QA people are not testers, or are they?

The world of software companies is full of testers and test departments named as Quality Assurance. There is a long ongoing quarrel if QA and Test is the same or not. Long story short, no they are not the same! But a person working in QA needs a lot of skills a good tester has.

My official job title is QA Lead, but I deliberately use the term Test Lead and have it proudly in my signature. Because that’s what I am doing, and that is even what my job description says. Calling software testers by the name of quality assurance implies for many that there is a step in the “production” process that assures the quality. And this is wrong!

Quality Assurance is a term coming from the world of manufacturing. People working in Quality Assurance are monitoring and auditing the production process and keep an eye on it, that everything is done accordingly to the pre-defined process models, that describe the current best way in the eyes of the company to produce this item, whatever it is. That way you have a rather good chance that the quality of each item that leaves the factory is as similiar as possible and fulfills the company’s standards. You can also see the Wikipedia articles about Quality Assurance and Software Quality Assurance.

In my view on this topic, people working in Quality Assurance are testers, but they don’t test software or a product, they are testing processes and process models. The skill set you need is similiar to that of a good tester and much more (skills that don’t do harm for a tester either). You need to collect information, analyze processes, audit and inspect projects, create models, monitor quality gates, ask lots of questions, and inform a stakeholder of the situation you found. But you don’t test software.

Software Testing is usually one or more steps in the software production process, and Quality Assurance will make sure that these steps are included and followed in the process.

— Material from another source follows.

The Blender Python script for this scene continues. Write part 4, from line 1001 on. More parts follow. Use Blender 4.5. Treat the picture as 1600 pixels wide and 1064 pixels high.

In my eyes there is a problem with using terms and roles derived from the manufacturing industry in an IT context. Software development is unique, you don’t produce the same software twice. Software development, either called product development or project business, all are projects, and one of the ground-rules for projects is, they are unique! Using industrial/production terms doesn’t help in many cases, because it is so different. It creates an illusion that can only be realized by either hard planning and meticiulous management of the project or by serendipity. Believing that standarized process models will create the desired results every time is in my opinion dangerous to the business.

The process of producing software consists of many steps and a lot of roles and parties are involved. And each and every person has the responsibility to perform her steps in accordance to the defined rules, process models, standards or whatever has been decided to follow. Developers usually produce a certain amount of common rules to follow when producing code, like style guides, naming conventions, code reviews, rules for writing unit tests, and way more. In the first place it’s the developers responsibility to follow them all. But there is in some or maybe even many companies a department called Quality Assurance, that should regularly send someone to audit the process, make sure all the rules are followed and look for steps to improve based on the feedback they collect.

 

People woking in Quality Assurance need a skill set that overlaps a whole lot with that of testers, because they are testing processes. If your job is testing software, you are not part of the Quality Assurance team, you are a part of the Quality Assurance process.

So I want to close with statement which is the title to a blog that just came to my mind, while I finished my article. Testers get out of the Quality Assurance business!